You Can Now Hack Together Your Own Cross-Platform Apple Apps

As we anticipate a broader cross-platform development announcement from Apple at WWDC 2019, one developer has taken it upon himself to release a tool that gets you there faster.

Marzipanify is a clumsily-named (but curiously useful) tool from Steve Troughton-Smith. It takes its name from ‘Marzipan,’ the internal codename Apple has given its cross-platform development project. (With ‘Marizpan,’ Apple has taken a touch of AppKit (the framework powering macOS applications) and a healthy dose of UIKit (the framework for iOS) to bring mobile apps to the desktop that don’t feel as though they’re simply windowed mobile applications.)

We should note Marzipanify is not an IDE or SDK, and isn’t an official Apple service or framework. It’s a tool that takes existing iOS applications and re-packages them for use on macOS without developers having to transcode UIKit to AppKit. As Troughton-Smith notes, many iOS frameworks will crash when in use on macOS (underscoring the difference between UIKit and AppKit), which caused Apple to use private entitlements.

Specifically, one named iosmac provides that ‘Marizpan’ functionality, acting as a bespoke platform within iOS, although iosmac frameworks crash when used with macOS frameworks.

Via its GitHub repo, we see Marzipanify isn’t a porting tool for iOS apps. It’s meant for freshly written apps “to get you up and running quickly” for cross-platform use cases. It also requires some know-how and work on your end:

As an iOS Simulator app links against the iOS Simulator version of UIKit, it won’t contain Marzipan-specific APIs like menu & window toolbar support. It’s up to the user to know how to class-dump UIKitCore from /System/iOSSupport/System/Library/PrivateFrameworks and check for the macOS-specific UIKit APIs at runtime so the app can be a good Mac citizen.

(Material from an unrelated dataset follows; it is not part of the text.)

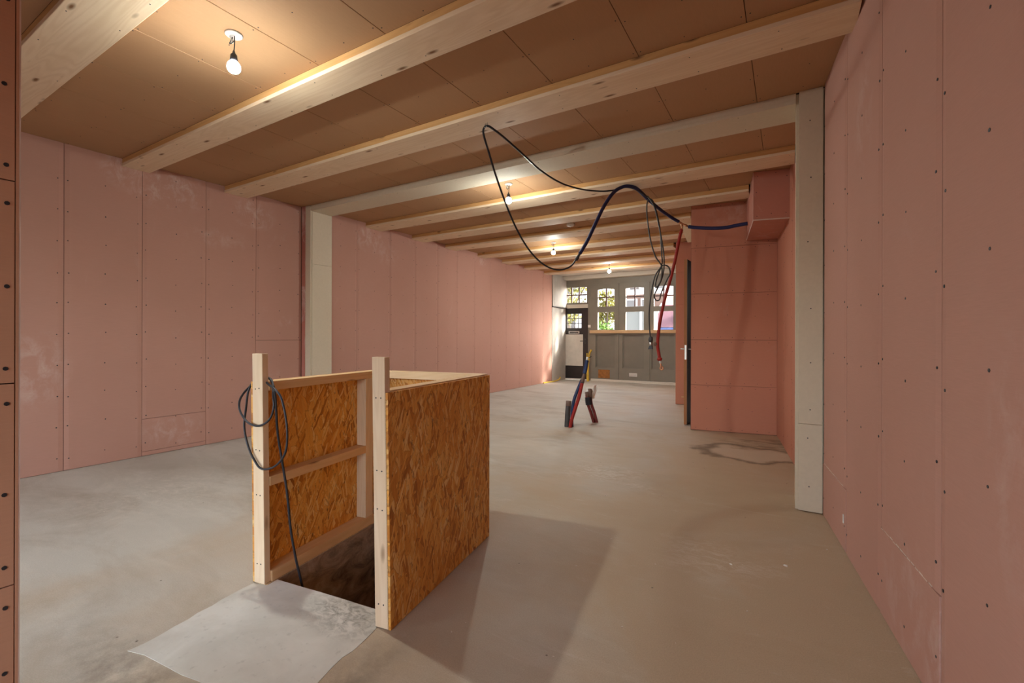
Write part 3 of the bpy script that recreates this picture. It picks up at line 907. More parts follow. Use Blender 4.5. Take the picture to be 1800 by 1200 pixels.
MB().box((-5.662, FY - 0.01, 2.058), (-4.853, FY + 0.10, 2.162)).build('transom_bar', M['ceiling_pale'], wf)
MB().box((XL2 + .01, FY - 0.012, 2.70), (-1.95, FY + 0.02, 2.858)).build('head_board', M['grey_paint'], wf)
MB().box((-4.846, FY - 0.022, 1.498), (-4.772, FY, 1.572), 0.004).build('light_switch', M['white_plastic'], wf)
MB().box((-4.76, FY - 0.03, 0.004), (-1.95, FY + 0.01, 0.056)).build('threshold', M['ceiling_pale'], wf)
# transom window over the street door
w1 = empty('window_1', (-5.255, FY + 0.03, 2.165), 0, 'structure')
grid_frame(MB(), -5.66, -4.854, 2.164, 2.70, [(-5.605, -4.90, 2.215, 2.655)], FY + 0.02, FY + 0.07).build('window_frame', M['grey_paint'], w1)
xs_ = [-5.605 + 0.705 * i / 3 for i in range(4)]
zs_ = [2.215, 2.435, 2.655]
for i in range(3):
    for j in range(2):
        MB().box((xs_[i] + .002, FY + .043, zs_[j] + .002), (xs_[i + 1] - .002, FY + .046, zs_[j + 1] - .002)).build('pane', M['glass'], w1)
for x in xs_[1:3]:
    MB().box((x - .018, FY + .026, 2.215), (x + .018, FY + .06, 2.655)).build('glazing_bar', M['bar_brown'], w1)
MB().box((-5.605, FY + .028, 2.419), (-4.90, FY + .062, 2.451)).build('glazing_bar', M['bar_brown'], w1)
# black street door
d2 = empty('door_2', (-5.27, FY + 0.02, 0), 0, 'structure')
dwx0, dwx1, dwz0, dwz1 = -5.506, -5.053, 1.478, 1.905
grid_frame(MB(), -5.658, -4.885 + .03, 0.035, 2.056, [(dwx0, dwx1, dwz0, dwz1)], FY + 0.01, FY + 0.06).build('door_leaf', M['black_paint'], d2)
for i in range(4):
    for j in range(3):
        xa = dwx0 + (dwx1 - dwx0) * i / 4; xb = dwx0 + (dwx1 - dwx0) * (i + 1) / 4
        za = dwz0 + (dwz1 - dwz0) * j / 3; zb = dwz0 + (dwz1 - dwz0) * (j + 1) / 3
        MB().box((xa + .003, FY + .033, za + .003), (xb - .003, FY + .036, zb - .003)).build('pane', M['glass'], d2)
lb = MB()
for i in range(5):
    x = dwx0 + (dwx1 - dwx0) * i / 4
    lb.box((x - .009, FY + .028, dwz0), (x + .009, FY + .042, dwz1))
for j in range(4):
    z = dwz0 + (dwz1 - dwz0) * j / 3
    lb.box((dwx0, FY + .027, z - .009), (dwx1, FY + .043, z + .009))
lb.build('leading', M['lead'], d2)
MB().box((-5.567, FY - 0.002, 0.403), (-5.007, FY + 0.012, 1.304)).build('white_panel', M['white_panel'], d2)
grid_frame(MB(), -5.445, -5.12, 1.325, 1.395, [(-5.42, -5.145, 1.343, 1.377)], FY - 0.008, FY + 0.012).build('letter_box', M['metal'], d2)
MB().box((-5.42, FY + .002, 1.343), (-5.145, FY + .009, 1.377)).build('letter_flap', M['black_paint'], d2)
hh = MB()
hh.tube([(-4.935, FY + .012, 1.115), (-4.935, FY - .05, 1.115), (-4.96, FY - .055, 1.115), (-5.07, FY - .055, 1.112)], 0.011, 8)
hh.box((-4.96, FY - .002, 1.04), (-4.915, FY + .012, 1.19), 0.004)
hh.build('handle', M['lead'], d2)
MB().box((-5.64, FY - 0.012, 0.006), (-4.87, FY + 0.01, 0.034)).build('threshold', M['ceiling_pale'], d2)
# three garage door leaves
leafs = [(3, -4.760, -3.985, (-4.562, -4.085), (2.078, 2.575), (1.436, 1.922), (-4.625, -4.072)),
         (4, -3.970, -3.150, (-3.769, -3.280), (2.055, 2.575), (1.420, 1.913), (-3.852, -3.272)),
         (5, -3.135, -2.100, (-3.017, -2.526), (2.042, 2.575), (1.412, 1.908), (-3.080, -2.501))]
for num, x0, x1, wx, wu, wl_, px in leafs:
    d = empty('door_%d' % num, ((x0 + x1) / 2, FY + 0.03, 0), 0, 'structure')
    hs = [(wx[0], wx[1], wu[0], wu[1]), (wx[0], wx[1], wl_[0], wl_[1]), (px[0], px[1], 0.385, 1.296)]
    grid_frame(MB(), x0, x1, 0.058, 2.742, hs, FY - 0.004, FY + 0.065).build('leaf_frame', M['grey_paint'], d)
    MB().box((px[0] - .003, FY + .040, .382), (px[1] + .003, FY + .06, 1.299)).build('lower_panel', M['grey_panel'], d)
    # arched head over the upper light
    n_ = 8
    arc = [(wx[0] + (wx[1] - wx[0]) * i / n_, wu[1] - 0.028 + 0.026 * math.sin(PI * i / n_)) for i in range(n_ + 1)]
    for (xa, za), (xb, zb) in zip(arc, arc[1:]):
        pass
    MB().prism([Vector((x, FY - .003, z)) for x, z in arc] + [Vector((wx[1], FY - .003, wu[1] + .002)), Vector((wx[0], FY - .003, wu[1] + .002))], (0, .044, 0)).build('arched_head', M['grey_paint'], d)
    xm, zm = (wx[0] + wx[1]) / 2, (wu[0] + wu[1]) / 2 + .005
    for xa, xb in ((wx[0], xm), (xm, wx[1])):
        for za, zb in ((wu[0], zm), (zm, wu[1])):
            MB().box((xa + .002, FY + .038, za + .002), (xb - .002, FY + .041, zb - .002)).build('pane', M['glass'], d)
    MB().box((wx[0] + .002, FY + .038, wl_[0] + .002), (wx[1] - .002, FY + .041, wl_[1] - .002)).build('pane', M['glass'], d)
    MB().box((xm - .018, FY + .024, wu[0]), (xm + .018, FY + .055, wu[1])).build('glazing_bar', M['bar_brown'], d)
    MB().box((wx[0], FY + .023, zm - .016), (wx[1], FY + .056, zm + .016)).build('glazing_bar', M['bar_brown'], d)
    bd = grid_frame(MB(), px[0], px[1], 0.385, 1.296, [(px[0] + .022, px[1] - .022, 0.407, 1.274)], FY + .018, FY + .0395)
    bd.build('panel_bead', M['grey_panel'], d)
    if num < 5:
        MB().box((x1 - 0.022, FY - .024, 0.06), (x1 + .030, FY - 0.0045, 2.695)).build('cover_strip', M['grey_paint'], d)
MB().box((-4.778, FY - 0.07, 1.335), (-1.95, FY - 0.0045, 1.418), 0.004).build('window_ledge', M['sill_wood'], wf)
ob = MB().box((-4.54, FY - .018, 0.09), (-4.21, FY - .0045, 0.322)).build('board_patch', M['card'])
tag(ob, 'small brown board patch low on the first grey garage leaf', 'board')
vg = empty('vent_grille', (-3.556, FY - .012, 0.168))
tag(vg, 'white slatted vent grille low on the middle grey garage leaf', 'vent')
grid_frame(MB(), -3.661, -3.453, 0.168, 0.258, [(-3.645, -3.469, 0.182, 0.244)], FY - .022, FY - .0045).build('frame', M['white_plastic'], vg)
for j in range(3):
    z = 0.188 + j * 0.019
    MB().hexa([(-3.645, FY - .018, z), (-3.469, FY - .018, z), (-3.469, FY - .008, z + .008), (-3.645, FY - .008, z + .008),
               (-3.645, FY - .020, z + .006), (-3.469, FY - .020, z + .006), (-3.469, FY - .010, z + .014), (-3.645, FY - .010, z + .014)]).build('slat', M['white_plastic'], vg)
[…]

Apple iOS macOS Marzipan Cross-Platform Dice

“It means you can continue working on and building your existing iOS app from its existing project, using the existing iOS SDK, and just run the tool against the Simulator build to create a functioning Mac app,” writes Troughton-Smith.

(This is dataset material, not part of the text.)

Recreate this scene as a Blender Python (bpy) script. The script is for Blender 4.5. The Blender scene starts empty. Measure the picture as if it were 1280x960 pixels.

If you’re interested in building cross-platform apps, give Marzipanify a shot. We don’t know how Apple will “officially” handle these apps, but Marzipanify is a good tool for familiarizing yourself with the future of macOS development. Even if it’s different from whatever tooling Apple officially provides developers, we appreciate that it gets us all thinking about the work necessary for cross-platform apps. We especially like it because WWDC will likely touch heavily on this new branch of app development.